California's counties are desperate for transportation funds as state and federal dollars dry up. Eleven have put tax measures on the November ballot, including Monterey County. Transportation officials there are asking voters to raise the sales tax to fund an array of improvements.

Measure X would approve an increase of three-eighths of a percent over a 30-year period. The revenue would go to the county's Transportation Safety and Investment Plan to maintain local roads, reduce traffic, make walking and biking safer, and improve mobility for seniors and the disabled.

One major project would be to build an interchange at Highway 156 and Castroville Boulevard. It's one of the top locations for car crashes in the county. There cars zoom by as people try to merge on and off, and the plastic safety posts designed to protect a turn lane at the stoplight are all bent and broken.

“A stoplight at a fast-moving highway is not a good idea because not everyone stops,” says Debbie Hale, executive director of the Transportation Agency for Monterey County, or TAMC.

She adds that the condition of the county’s roads rank among the worst in California.

“The number one need is for road repairs, and we’d like to see road repairs happen in a way that does a better job of accommodating people who are walking and people who are biking,” she says.

But there’s no money. TAMC gets a majority of its funding for road improvements from the state and federal government. And the government gets its money from us through a gas tax, which fluctuates with how much gas we buy.

“You’ve got also a lot more alternative fuel vehicles here in California,” says Hilary Nixon, Chair of the Urban and Regional Planning Department at San Jose State University and researcher with the Mineta Transportation Institute. “With electric vehicles and some of the hybrid electric vehicles, they travel considerably further per gallon of gasoline.”

So they’re paying less of the gas tax but inflicting the same wear and tear on roads. And there’s another factor causing this steep decline in gas tax revenue.

“Inflation,” says Nixon. “Certainly since many of these fuel tax rates were set, inflation has gone up.”
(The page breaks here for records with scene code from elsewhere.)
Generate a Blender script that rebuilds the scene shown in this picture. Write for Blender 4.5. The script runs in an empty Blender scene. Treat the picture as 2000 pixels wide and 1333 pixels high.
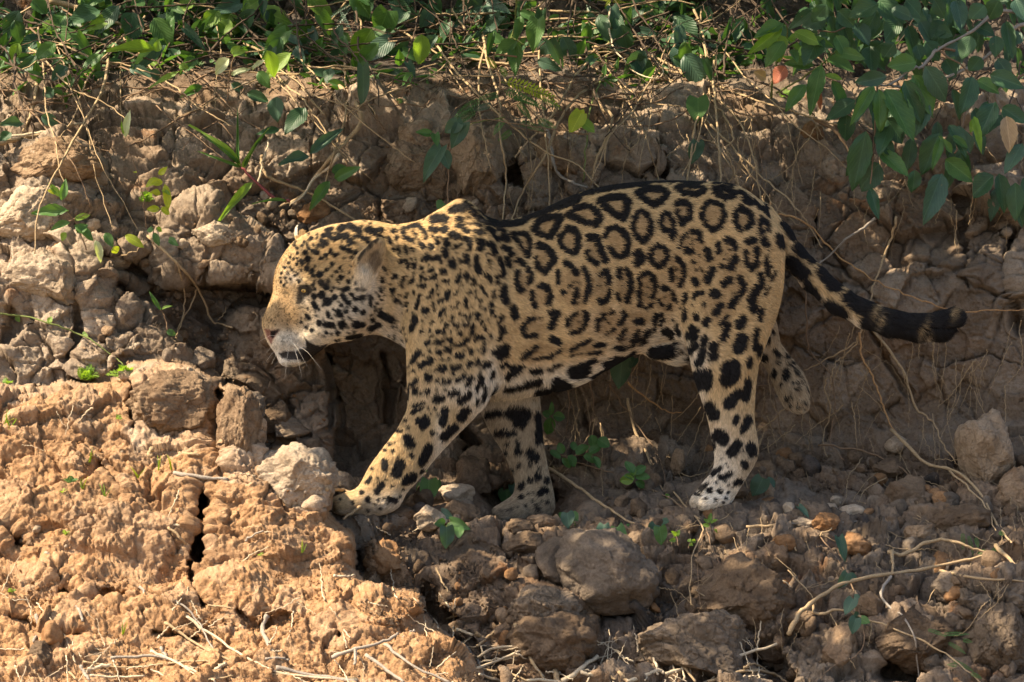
import bpy, math, random
import numpy as np
from mathutils import Matrix, Vector
random.seed(7); rng = np.random.default_rng(7)
sc = bpy.context.scene
COL = sc.collection
# ------------------------------------------------------------------ camera, sky, sun, exposure
CAMY = -12.0; WID = 2.86; S0 = WID/2000.0
cam = bpy.data.cameras.new('camera'); cam_o = bpy.data.objects.new('camera', cam); COL.objects.link(cam_o)
cam_o.location = (0, CAMY, 0); cam_o.rotation_euler = (math.radians(90), 0, 0)
cam.sensor_width = 36; cam.lens = 36*12/WID; cam.clip_start = .1; cam.clip_end = 4000
cam.dof.use_dof = True; cam.dof.focus_distance = 11.9; cam.dof.aperture_fstop = 14
sc.camera = cam_o
SUNV = np.array([-.62, -.17, .76]); SUNV /= np.linalg.norm(SUNV)
sun_el = math.asin(SUNV[2]); sun_az = math.atan2(SUNV[0], SUNV[1])
world = bpy.data.worlds.new('World'); sc.world = world; world.use_nodes = True
wn = world.node_tree.nodes; wn.clear()
sky = wn.new('ShaderNodeTexSky'); sky.sky_type = 'NISHITA'; sky.sun_disc = False
sky.sun_elevation = sun_el; sky.sun_rotation = sun_az; sky.dust_density = 3.0; sky.ozone_density = 0.6
bg = wn.new('ShaderNodeBackground'); bg.inputs[1].default_value = .108
wo = wn.new('ShaderNodeOutputWorld')
world.node_tree.links.new(sky.outputs[0], bg.inputs[0]); world.node_tree.links.new(bg.outputs[0], wo.inputs[0])
sl = bpy.data.lights.new('sun', 'SUN'); sl.energy = 5.0; sl.angle = math.radians(.5); sl.color = (1, .84, .62)
so = bpy.data.objects.new('sun', sl); COL.objects.link(so)
so.rotation_euler = Vector(SUNV).to_track_quat('Z', 'Y').to_euler()
vs = sc.view_settings
vs.view_transform = 'Standard'; vs.look = 'None'; vs.gamma = 1; vs.use_curve_mapping = False
vs.exposure = 1.42
try:
    vs.use_white_balance = True; vs.white_balance_temperature = 6650; vs.white_balance_tint = 10
except Exception: pass
cy = sc.cycles
cy.use_denoising = True
cy.max_bounces = 6; cy.diffuse_bounces = 3; cy.glossy_bounces = 2; cy.transmission_bounces = 3; cy.transparent_max_bounces = 4
cy.sample_clamp_indirect = 4
sc.render.use_persistent_data = False

# ------------------------------------------------------------------ helpers
def P(px, py, y):
    k = S0*(y-CAMY)/12.0
    return ((px-1000.0)*k, y, (666.5-py)*k)
def PV(px, py, y): return Vector(P(px, py, y))
def lerp(a, b, t): return a+(b-a)*t
def sstep(a, b, x):
    t = np.clip((x-a)/(b-a), 0, 1); return t*t*(3-2*t)
_perm = np.random.default_rng(3).permutation(4096).astype(np.int32)
_perm = np.concatenate([_perm]*3)
_g = np.random.default_rng(4).normal(size=(4096, 3)).astype(np.float32); _g /= np.linalg.norm(_g, axis=1)[:, None]
def perlin(x, y, z):
    x = np.asarray(x, np.float32); y = np.asarray(y, np.float32); z = np.asarray(z, np.float32)
    xi = np.floor(x).astype(np.int32); yi = np.floor(y).astype(np.int32); zi = np.floor(z).astype(np.int32)
    xf = x-xi; yf = y-yi; zf = z-zi
    u = xf*xf*xf*(xf*(xf*6-15)+10); v = yf*yf*yf*(yf*(yf*6-15)+10); w = zf*zf*zf*(zf*(zf*6-15)+10)
    xi &= 4095; yi &= 4095; zi &= 4095
    out = 0
    for dx in (0, 1):
        a = _perm[(xi+dx) & 4095]; wx = u if dx else 1-u
        for dy in (0, 1):
            b = _perm[(a+yi+dy) & 4095]; wy = v if dy else 1-v
            for dz in (0, 1):
                h = _perm[(b+zi+dz) & 4095]; wz = w if dz else 1-w
                g = _g[h]
                out = out+wx*wy*wz*(g[..., 0]*(xf-dx)+g[..., 1]*(yf-dy)+g[..., 2]*(zf-dz))
    return out*1.6
def fbm(x, y, z, o=4, gain=.5, lac=2.03):
    a = 1; s = 0; f = 1
    for i in range(o):
        s = s+a*perlin(x*f+i*17.3, y*f+i*5.1, z*f-i*9.7); a *= gain; f *= lac
    return s
def voro(a, b, seed=0):
    """2D cell noise: F1, F2, id value"""
    a = np.asarray(a, np.float32); b = np.asarray(b, np.float32)
    ai = np.floor(a).astype(np.int32); bi = np.floor(b).astype(np.int32)
    F1 = np.full(a.shape, 9., np.float32); F2 = F1.copy(); ID = np.zeros(a.shape, np.float32); TL = ID.copy()
    for i in (-1, 0, 1):
        for j in (-1, 0, 1):
            h = _perm[(_perm[(ai+i+seed*7) & 4095]+bi+j) & 4095]
            g = _g[h]
            cx = ai+i+.5+g[..., 0]*.62; cz = bi+j+.5+g[..., 1]*.62
            d = np.sqrt((a-cx)**2+(b-cz)**2)
            n = d < F1
            F2 = np.where(n, F1, np.minimum(F2, d)); ID = np.where(n, g[..., 2], ID)
            h2 = _g[(h*7+13) & 4095]; TL = np.where(n, (a-cx)*h2[..., 0]+(b-cz)*h2[..., 1], TL); F1 = np.where(n, d, F1)
    return F1, F2, ID, TL
def polydist(X, Y, pts):
    """distance to an open polyline and parameter 0..1"""
    X = np.asarray(X, np.float32); D = np.full(X.shape, 1e9, np.float32)
    for (x0, y0), (x1, y1) in zip(pts[:-1], pts[1:]):
        dx, dy = x1-x0, y1-y0; L = dx*dx+dy*dy+1e-9
        t = np.clip(((X-x0)*dx+(Y-y0)*dy)/L, 0, 1)
        D = np.minimum(D, (X-x0-t*dx)**2+(Y-y0-t*dy)**2)
    return np.sqrt(D)
def polysdf(X, Y, pts):
    """signed distance, positive inside"""
    pts = list(pts); q = pts+[pts[0]]
    D = polydist(X, Y, q); ins = np.zeros(np.shape(X), bool)
    for (x0, y0), (x1, y1) in zip(q[:-1], q[1:]):
        if y0 == y1: continue
        c = ((y0 > Y) != (y1 > Y)) & (X < (x1-x0)*(Y-y0)/(y1-y0)+x0)
        ins ^= c
    return np.where(ins, D, -D)
def smooth_poly(pts, n=6, closed=True):
    """Catmull-Rom"""
    out = []; m = len(pts)
    rngi = range(m) if closed else range(m-1)
    for i in rngi:
        if closed: p0, p1, p2, p3 = pts[i-1], pts[i], pts[(i+1) % m], pts[(i+2) % m]
        else: p0, p1, p2, p3 = pts[max(i-1, 0)], pts[i], pts[i+1], pts[min(i+2, m-1)]
        for k in range(n):
            t = k/n
            out.append(tuple(.5*(2*b+(c-a)*t+(2*a-5*b+4*c-d)*t*t+(-a+3*b-3*c+d)*t**3) for a, b, c, d in zip(p0, p1, p2, p3)))
    if not closed: out.append(tuple(pts[-1]))
    return out
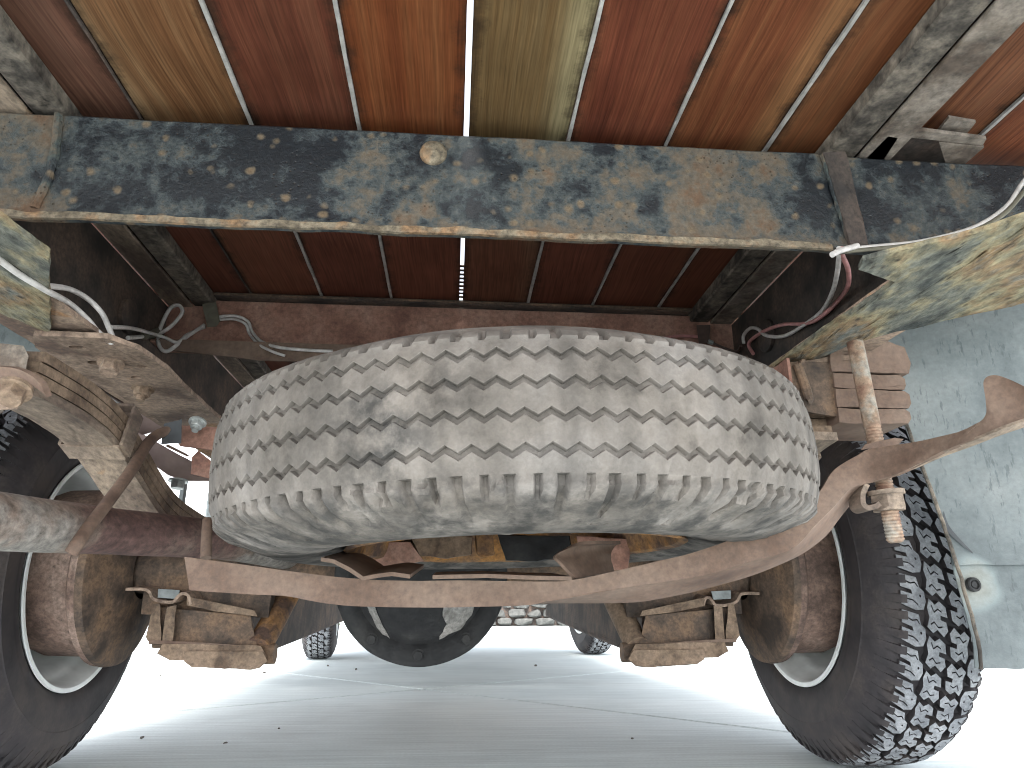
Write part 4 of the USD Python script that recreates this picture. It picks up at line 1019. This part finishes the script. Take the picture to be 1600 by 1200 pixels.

The federal and state gas taxes were last raised in 1993. Meanwhile, Sacramento lawmakers have been discussing raising the gas tax and levying new fees on car owners. However, doing so requires a two-thirds vote.

And the county is tired of waiting. So TAMC is asking the public to chip in with Measure X, which will generate $600 million. Yet that’s enough to fund only about half of the county’s needs.

However, Hale says that money can be leveraged to get state and federal grants because with a tax, Monterey would become what’s called a self-help county.

“What’s happening now is that counties like Monterey are losing out to counties that have had their local sales tax, which have been self-help for a long time,” she says.

Earlier this summer in Salinas, TAMC brought community leaders to an event called Party at a Pothole. They ate cute transportation-themed cupcakes like “Rocky Road” and hosted a press conference. The pothole highlighted the work that needs to be done. The people were invited to show that TAMC has broad-based support for Measure X.

There were elected officials, the Monterey County Farm Bureau and even the normally anti-tax Salinas Taxpayers Association.

“We concluded that there was indeed a need, that the expenditures were generally appropriate and that there would be excellent oversight and checks and balances for taxpayers,” said the group’s president, Kevin Dayton.

But not everyone supports Measure X.  A survey by polling firm EMC Research found 26 percent of voters currently do not support the tax, while 66 percent do. Measure X needs a two-thirds vote to pass.